§ **Exercise details**: Determine how many lines contain the string "Blender". Reply with that figure and nothing else.

§ **Provided records**:

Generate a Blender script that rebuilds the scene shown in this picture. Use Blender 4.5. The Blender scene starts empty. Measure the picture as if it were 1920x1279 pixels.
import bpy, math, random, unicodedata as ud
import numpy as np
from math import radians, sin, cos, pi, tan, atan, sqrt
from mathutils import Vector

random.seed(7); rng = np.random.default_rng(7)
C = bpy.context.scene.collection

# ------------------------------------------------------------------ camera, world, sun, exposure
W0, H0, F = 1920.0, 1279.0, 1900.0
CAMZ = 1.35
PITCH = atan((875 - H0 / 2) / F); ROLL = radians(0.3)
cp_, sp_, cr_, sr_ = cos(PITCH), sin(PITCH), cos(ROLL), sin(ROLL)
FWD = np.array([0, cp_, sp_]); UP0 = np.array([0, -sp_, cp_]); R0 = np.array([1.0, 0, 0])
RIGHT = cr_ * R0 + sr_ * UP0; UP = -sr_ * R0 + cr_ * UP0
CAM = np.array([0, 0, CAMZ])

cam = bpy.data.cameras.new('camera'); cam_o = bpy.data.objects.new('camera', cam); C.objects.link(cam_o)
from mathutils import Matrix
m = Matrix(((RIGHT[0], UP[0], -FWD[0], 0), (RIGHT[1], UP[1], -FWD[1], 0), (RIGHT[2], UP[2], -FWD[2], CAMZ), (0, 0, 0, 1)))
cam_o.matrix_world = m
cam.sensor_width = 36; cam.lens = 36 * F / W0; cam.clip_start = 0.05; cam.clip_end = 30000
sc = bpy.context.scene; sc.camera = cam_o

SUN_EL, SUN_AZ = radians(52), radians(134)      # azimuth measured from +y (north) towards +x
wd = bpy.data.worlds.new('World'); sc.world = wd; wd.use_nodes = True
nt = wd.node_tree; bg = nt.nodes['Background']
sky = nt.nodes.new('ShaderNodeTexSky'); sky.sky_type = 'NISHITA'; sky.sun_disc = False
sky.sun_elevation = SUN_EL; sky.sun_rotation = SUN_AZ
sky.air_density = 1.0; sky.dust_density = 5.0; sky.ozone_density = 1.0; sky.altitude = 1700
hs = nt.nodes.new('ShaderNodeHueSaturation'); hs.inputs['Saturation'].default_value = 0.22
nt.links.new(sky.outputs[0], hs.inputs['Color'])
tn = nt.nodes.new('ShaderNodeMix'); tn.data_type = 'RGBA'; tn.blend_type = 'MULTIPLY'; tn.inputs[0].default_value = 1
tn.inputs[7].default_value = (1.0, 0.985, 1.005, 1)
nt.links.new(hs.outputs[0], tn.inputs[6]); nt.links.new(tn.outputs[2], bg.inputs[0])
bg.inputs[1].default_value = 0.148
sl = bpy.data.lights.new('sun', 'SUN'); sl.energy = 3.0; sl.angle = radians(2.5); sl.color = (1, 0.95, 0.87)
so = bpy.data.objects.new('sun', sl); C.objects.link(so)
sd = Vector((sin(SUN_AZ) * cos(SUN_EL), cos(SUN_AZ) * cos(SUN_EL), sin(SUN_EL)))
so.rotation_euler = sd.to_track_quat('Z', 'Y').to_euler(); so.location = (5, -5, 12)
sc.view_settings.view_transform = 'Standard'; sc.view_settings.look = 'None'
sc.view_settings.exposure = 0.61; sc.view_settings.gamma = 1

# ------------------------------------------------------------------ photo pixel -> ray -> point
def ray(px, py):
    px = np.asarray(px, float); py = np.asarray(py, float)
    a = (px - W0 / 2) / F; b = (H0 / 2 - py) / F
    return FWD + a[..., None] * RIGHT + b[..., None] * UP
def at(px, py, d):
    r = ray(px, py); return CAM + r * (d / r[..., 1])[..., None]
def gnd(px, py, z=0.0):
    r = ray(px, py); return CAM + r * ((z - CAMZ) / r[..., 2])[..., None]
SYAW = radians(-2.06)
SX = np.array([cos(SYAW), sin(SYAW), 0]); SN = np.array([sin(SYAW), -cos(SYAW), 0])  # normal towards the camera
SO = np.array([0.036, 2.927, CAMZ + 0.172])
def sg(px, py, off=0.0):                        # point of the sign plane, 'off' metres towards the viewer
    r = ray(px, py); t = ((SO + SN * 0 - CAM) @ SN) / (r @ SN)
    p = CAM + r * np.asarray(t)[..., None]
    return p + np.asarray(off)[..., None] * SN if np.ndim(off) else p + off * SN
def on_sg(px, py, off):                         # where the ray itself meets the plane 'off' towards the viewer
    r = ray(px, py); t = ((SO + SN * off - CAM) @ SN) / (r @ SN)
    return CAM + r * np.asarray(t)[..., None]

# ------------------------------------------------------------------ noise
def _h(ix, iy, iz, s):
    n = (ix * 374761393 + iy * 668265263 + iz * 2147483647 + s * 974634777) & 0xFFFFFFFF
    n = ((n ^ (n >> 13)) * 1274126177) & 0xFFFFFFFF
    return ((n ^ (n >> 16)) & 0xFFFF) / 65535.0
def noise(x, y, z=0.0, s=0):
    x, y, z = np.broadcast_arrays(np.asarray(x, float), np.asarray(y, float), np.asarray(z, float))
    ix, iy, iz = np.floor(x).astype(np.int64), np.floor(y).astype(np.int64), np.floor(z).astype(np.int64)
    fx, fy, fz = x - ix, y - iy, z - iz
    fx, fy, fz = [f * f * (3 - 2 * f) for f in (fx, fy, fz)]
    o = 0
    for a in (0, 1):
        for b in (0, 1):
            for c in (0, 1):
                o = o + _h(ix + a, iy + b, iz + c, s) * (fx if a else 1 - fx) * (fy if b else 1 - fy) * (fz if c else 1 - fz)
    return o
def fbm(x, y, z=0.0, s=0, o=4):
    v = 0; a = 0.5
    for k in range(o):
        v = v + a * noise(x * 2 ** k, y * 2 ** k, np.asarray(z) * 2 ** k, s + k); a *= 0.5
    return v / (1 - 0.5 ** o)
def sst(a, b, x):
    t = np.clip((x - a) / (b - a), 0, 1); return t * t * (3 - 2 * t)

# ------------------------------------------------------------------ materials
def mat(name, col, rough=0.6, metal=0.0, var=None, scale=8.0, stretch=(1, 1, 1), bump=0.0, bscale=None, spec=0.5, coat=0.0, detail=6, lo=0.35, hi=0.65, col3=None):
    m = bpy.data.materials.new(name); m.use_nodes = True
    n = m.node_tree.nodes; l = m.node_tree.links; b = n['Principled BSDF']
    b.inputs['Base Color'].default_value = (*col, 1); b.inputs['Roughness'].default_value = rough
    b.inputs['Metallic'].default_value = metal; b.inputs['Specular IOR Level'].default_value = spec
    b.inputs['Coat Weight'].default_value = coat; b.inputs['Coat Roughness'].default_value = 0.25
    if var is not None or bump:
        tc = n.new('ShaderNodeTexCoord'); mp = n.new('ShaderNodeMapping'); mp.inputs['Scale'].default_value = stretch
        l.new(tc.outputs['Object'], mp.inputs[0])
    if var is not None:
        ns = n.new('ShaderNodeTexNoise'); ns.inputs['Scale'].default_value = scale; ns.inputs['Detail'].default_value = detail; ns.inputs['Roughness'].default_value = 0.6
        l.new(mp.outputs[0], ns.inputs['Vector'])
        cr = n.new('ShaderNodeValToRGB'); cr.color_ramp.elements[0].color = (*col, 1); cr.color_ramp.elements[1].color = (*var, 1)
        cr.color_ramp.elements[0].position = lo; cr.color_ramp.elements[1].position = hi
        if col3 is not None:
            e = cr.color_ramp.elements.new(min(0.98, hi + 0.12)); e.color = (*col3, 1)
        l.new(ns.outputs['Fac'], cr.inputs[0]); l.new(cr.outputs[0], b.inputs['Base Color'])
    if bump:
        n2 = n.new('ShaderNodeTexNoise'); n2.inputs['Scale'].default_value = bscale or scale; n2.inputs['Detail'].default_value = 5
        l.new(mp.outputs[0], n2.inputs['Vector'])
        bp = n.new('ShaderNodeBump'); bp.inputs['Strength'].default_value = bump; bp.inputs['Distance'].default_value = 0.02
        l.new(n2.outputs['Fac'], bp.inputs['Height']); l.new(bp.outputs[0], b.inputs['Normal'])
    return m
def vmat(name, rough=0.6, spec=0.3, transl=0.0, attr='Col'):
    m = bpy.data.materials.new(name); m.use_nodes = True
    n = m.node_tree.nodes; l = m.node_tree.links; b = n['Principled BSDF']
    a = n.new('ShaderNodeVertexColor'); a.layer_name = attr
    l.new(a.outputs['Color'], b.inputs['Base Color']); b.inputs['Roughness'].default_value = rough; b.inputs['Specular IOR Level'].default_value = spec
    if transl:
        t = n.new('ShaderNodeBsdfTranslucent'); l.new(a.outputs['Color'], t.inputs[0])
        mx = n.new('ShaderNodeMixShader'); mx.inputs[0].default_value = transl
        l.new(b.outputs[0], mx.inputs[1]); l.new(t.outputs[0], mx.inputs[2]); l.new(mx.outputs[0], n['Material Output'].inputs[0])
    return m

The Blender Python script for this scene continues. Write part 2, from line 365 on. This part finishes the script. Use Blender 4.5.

§ **Exercise output**: 2